2505.06198v1
The "Dark-Matter Dominated" Galaxy Segue 1 Modeled with a Black Hole and no Dark Halo
First listed 2025-05-09 | Last updated 2025-05-13
Abstract
The dwarf spheroidal galaxy, Segue 1, is thought to have one of the largest ratios of dark matter to stellar mass. Using orbit-based dynamical models, we model Segue 1, including a dark halo and a central black hole. The best-fit model requires a black hole mass of $4 \pm 1.5 \times 10^5\ M_\odot$. The value of the black hole mass is the same with or without a dark halo. The mass-to-light ratio of the stars is poorly constrained by the dynamical modeling, reflecting that Segue 1 is dominated by mass other than stars. Dynamical models that exclude a black hole provide a worse fit and require a dark halo with very small scale radii of around 100 parsecs. Additionally, the zero black hole models require a stellar orbital distribution that is highly radially biased. The model with a black hole provides an orbital structure that is close to isotropic, more similar to other well-studied systems. We argue that the two-parameter models of stars and black hole provide a better description of Segue 1 than the three-parameter models of stars and two dark halo components. Additional support for a central black hole comes from a significant increase in the central rotation. Using individual velocities, we measure a rotation amplitude of $9.0 \pm 2.4\ \mathrm{km\ s^{-1}}$. Segue 1 is likely being tidally stripped at large radii, and we might be witnessing the remnant nucleus of a more massive system. Alternatively, given the high black hole mass relative to the stellar mass, Segue 1 is analogous to Little Red Dots seen in the early Universe.
Short digest
Orbit-based dynamical models of Segue 1 favor a central intermediate-mass black hole of 4 ± 1.5 × 10^5 M⊙, reproducing the stellar kinematics with a near-isotropic orbital structure. Zero–black-hole models both fit worse and require an extremely compact dark halo (scale radius ~100 pc) plus highly radial stellar orbits, while the BH model is also supported by a central rotation spike of 9.0 ± 2.4 km s−1. The tracer profile is built from number counts with tidal-stream subtraction and deprojection, and the stellar mass-to-light ratio remains poorly constrained, underscoring non-stellar mass dominance. Taken together, Segue 1 looks like a tidally stripped nuclear remnant and a nearby analog of Little Red Dots with overmassive black holes.
Key figures to inspect
- Figure 1: Inspect the number-count profile before/after tidal subtraction to see how the tracer density used for modeling is constructed and extrapolated inward from ~1′–9′ via a smoothing spline.

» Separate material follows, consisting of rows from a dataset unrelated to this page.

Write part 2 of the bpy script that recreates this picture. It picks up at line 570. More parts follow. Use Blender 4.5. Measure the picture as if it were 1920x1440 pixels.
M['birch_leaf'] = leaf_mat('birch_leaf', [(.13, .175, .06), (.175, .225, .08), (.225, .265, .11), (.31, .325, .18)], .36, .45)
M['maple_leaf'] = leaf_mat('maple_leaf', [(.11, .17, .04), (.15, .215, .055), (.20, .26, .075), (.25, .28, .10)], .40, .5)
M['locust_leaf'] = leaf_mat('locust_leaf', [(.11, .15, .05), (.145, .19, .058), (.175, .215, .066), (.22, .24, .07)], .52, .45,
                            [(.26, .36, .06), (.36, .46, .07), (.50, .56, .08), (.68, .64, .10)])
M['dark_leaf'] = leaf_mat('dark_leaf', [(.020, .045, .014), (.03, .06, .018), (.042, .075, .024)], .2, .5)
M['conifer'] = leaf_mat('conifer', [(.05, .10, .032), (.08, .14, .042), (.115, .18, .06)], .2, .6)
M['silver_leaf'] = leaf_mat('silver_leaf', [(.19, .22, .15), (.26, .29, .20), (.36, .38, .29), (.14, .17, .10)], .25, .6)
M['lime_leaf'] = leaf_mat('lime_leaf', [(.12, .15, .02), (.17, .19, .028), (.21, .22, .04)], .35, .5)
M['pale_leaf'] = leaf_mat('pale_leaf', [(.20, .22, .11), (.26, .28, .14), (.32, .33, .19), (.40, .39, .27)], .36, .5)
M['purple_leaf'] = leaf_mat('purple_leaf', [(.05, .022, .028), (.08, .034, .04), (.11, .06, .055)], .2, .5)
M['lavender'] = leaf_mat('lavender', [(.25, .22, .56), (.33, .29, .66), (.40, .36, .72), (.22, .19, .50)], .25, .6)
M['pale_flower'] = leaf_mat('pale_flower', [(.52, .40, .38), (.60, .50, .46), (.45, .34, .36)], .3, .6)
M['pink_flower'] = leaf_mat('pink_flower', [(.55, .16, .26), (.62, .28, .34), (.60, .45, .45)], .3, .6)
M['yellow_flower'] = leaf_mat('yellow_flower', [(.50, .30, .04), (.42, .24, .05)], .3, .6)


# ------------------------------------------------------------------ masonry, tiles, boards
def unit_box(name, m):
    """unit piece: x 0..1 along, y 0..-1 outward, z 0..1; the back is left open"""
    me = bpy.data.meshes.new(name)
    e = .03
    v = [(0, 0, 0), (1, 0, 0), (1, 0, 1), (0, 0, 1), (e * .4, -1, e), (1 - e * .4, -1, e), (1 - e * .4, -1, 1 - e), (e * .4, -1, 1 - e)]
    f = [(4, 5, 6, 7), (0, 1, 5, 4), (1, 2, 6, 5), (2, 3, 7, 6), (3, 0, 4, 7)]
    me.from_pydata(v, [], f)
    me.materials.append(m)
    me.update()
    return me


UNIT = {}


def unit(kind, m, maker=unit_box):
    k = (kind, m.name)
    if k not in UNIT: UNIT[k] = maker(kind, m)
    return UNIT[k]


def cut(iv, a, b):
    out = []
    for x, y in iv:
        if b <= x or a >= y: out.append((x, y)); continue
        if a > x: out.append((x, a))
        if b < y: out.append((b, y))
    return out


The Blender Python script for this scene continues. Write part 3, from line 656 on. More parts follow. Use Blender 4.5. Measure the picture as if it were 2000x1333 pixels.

- Figure 2: Examine the rotation amplitude versus radius; the pronounced central rise (>99% significance) and lack of rotation beyond ~2′ bolster the case for a central massive object.
- Figure 3: Read the χ² trends against stellar M/L, BH mass, dark-halo circular velocity, and scale radius; note the preferred BH mass (~4×10^5 M⊙) and that no-BH fits push toward very small halo scale radii (~100 pc).
- Figure 4: Compare internal dispersion ratios for BH-included versus halo-only models; BH models remain near isotropic while halo-only demands strong radial anisotropy, highlighting the dynamical plausibility of the BH solution.